Un régime sous lequel un pays doit décliner et s’abîmer, c’est ainsi qu’on nous représente la centralisation. Un pays centralisé, mais vivant et progressif, telle nous apparaît la France. Qu’est-ce qui a tort ici? Est-ce le fait que nous venons de décrire ou l’objection, la théorie que nous venons d’exposer? Le fait saute aux yeux; mais de son côté la théorie est irréfutable dans les données où elle procède. Seulement il n’est pas clair qu’elle ait compris ou dénombré, comme dit l’école, toutes les données du sujet. Si la centralisation était simplement l’unité du pouvoir exécutif, la prépondérance, l’ingérence de ce pouvoir ainsi fait en toutes choses de la vie locale ou même individuelle, il est certain qu’un pays en mourrait; mais elle est bien autre chose : elle a des harmonies, des couronnemens dont ses adversaires n’ont pas tenu compte. J’en veux venir à ceci, qu’elle crée une capitale.

En effet, du même fond que tous les pouvoirs se réunissent sur un point, il plaît à toutes les existences, à tous les intérêts, à tous les travaux, à toutes les idées, d’y converger et de s’y accumuler; de là le règne d’une capitale. Sans doute vous y trouvez tous les services publics et toutes les affaires publiques dans une seule main, mais aussi bien toute la concentration et toute la discipline des partis; bref, l’unité de l’opinion publique, parallèle à l’unité du gouvernement. Vous pouvez bien croire que si un peuple a quelque forte inclination, il y abondera de toutes parts. Or l’inclination française est pour l’unité, et tout s’ajuste à cette mesure, non-seulement l’état, mais la société, — non-seulement les pouvoirs publics et les arrangemens de territoire et de souveraineté, mais les conceptions d’art, de religion, de philosophie, — non-seulement les ouvrages d’esprit, mais l’exercice du droit et de l’action politique parmi les citoyens. Arrêtons-nous sur ce dernier point, où nous tenons notre sujet.

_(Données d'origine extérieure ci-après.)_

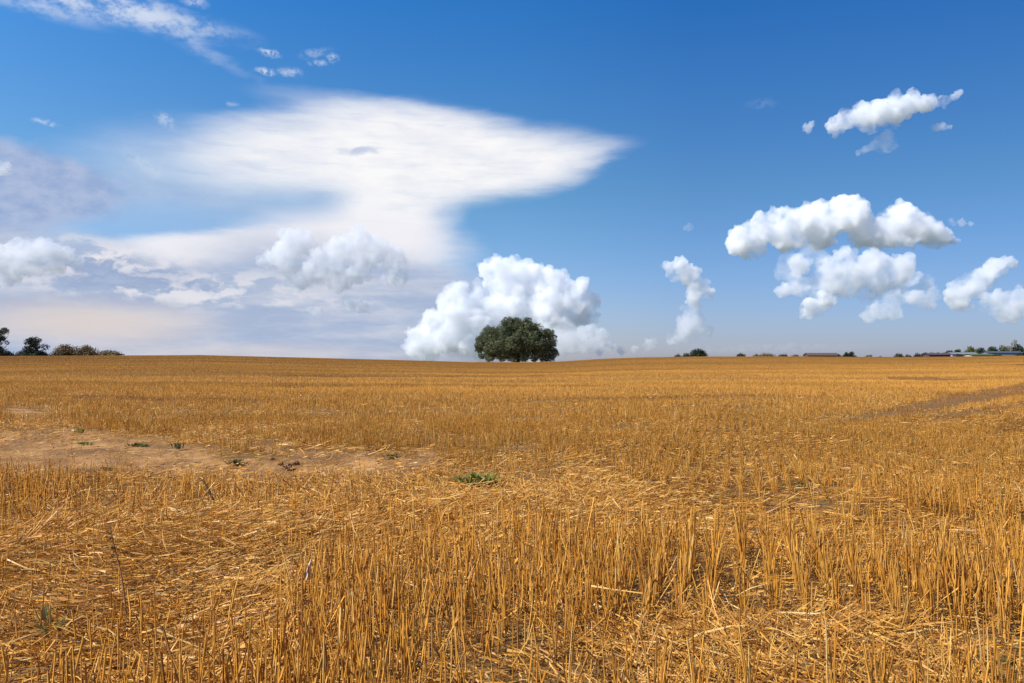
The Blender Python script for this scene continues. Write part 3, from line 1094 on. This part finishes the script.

Ici l’instinct d’unité aura cet effet de condenser quelque part tout le contrôle des affaires publiques, tout le travail des ambitions, toute l’élaboration et la propagande des doctrines : par où l’on voit que si la centralisation est une force pour le gouvernement, elle n’en est pas moins une pour le pays; elle arme tout à la fois le principe d’autorité et le principe de liberté.